January 7, 2011 9:20:38 AM PST
Across Long Island, public works departments scrambled their sand and loaded their trucks Thursday.

They are bracing themselves for yet another blast of winter weather.

On the East End, the last thing they're worried about is how much snow they'll get.

"The last time we were ready for a snowstorm and we got a hurricane," Southold Town Supervisor Scott Russell said.

He is worried about the wind and with good reason. He's still tallying the damage from the blizzard 10 days ago after the Long Island Sound swallowed up giant chunks of coastline.

"We sincerely hope we don't get the winds we got, we're out of room here there's nowhere else to go," Russell said.

One important road is now just 12 feet from being washed away. Along Hashamomuck Cove, homes are inches from destruction.

"It's just devastating. It's hard to look at. It really is," Wendy Normoyle said.

Normoyle has lived in her house on and off for 30 years and spent the day trying to salvage what she can, amid fears wind from Friday's storm will kick up enough waves to finish the job.

Suffolk County leaders say the best way to prepare is beef up beaches with more sand, but the federal government won't allow it. Beach projects are banned from January through September to protect wildlife.
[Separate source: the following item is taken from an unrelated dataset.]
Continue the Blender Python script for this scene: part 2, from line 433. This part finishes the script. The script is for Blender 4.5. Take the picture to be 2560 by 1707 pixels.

"They're doing a great job of protecting the piping plovers, but they're doing a terrible job of protecting our beaches for our 1.5 million residents," Suffolk County Executive Steve Levy said.

The county has petitioned FEMA for a waiver to protect places like Robert Moses State Park.

Back in Southold, Normoyle fears it may already be too late for a home that's been in her family for generations, a home that may slip right into the Sound.

"We get too many more storms like this and it's all gonna be gone," she said.

Meanwhile, Nassau County is activating its non-emergency hotline starting at 8 a.m. Friday. The number is 888-684-4274.

Residents can call for help with any snow-related problems that are not life-threatening or emergencies.

People with emergencies should call 911.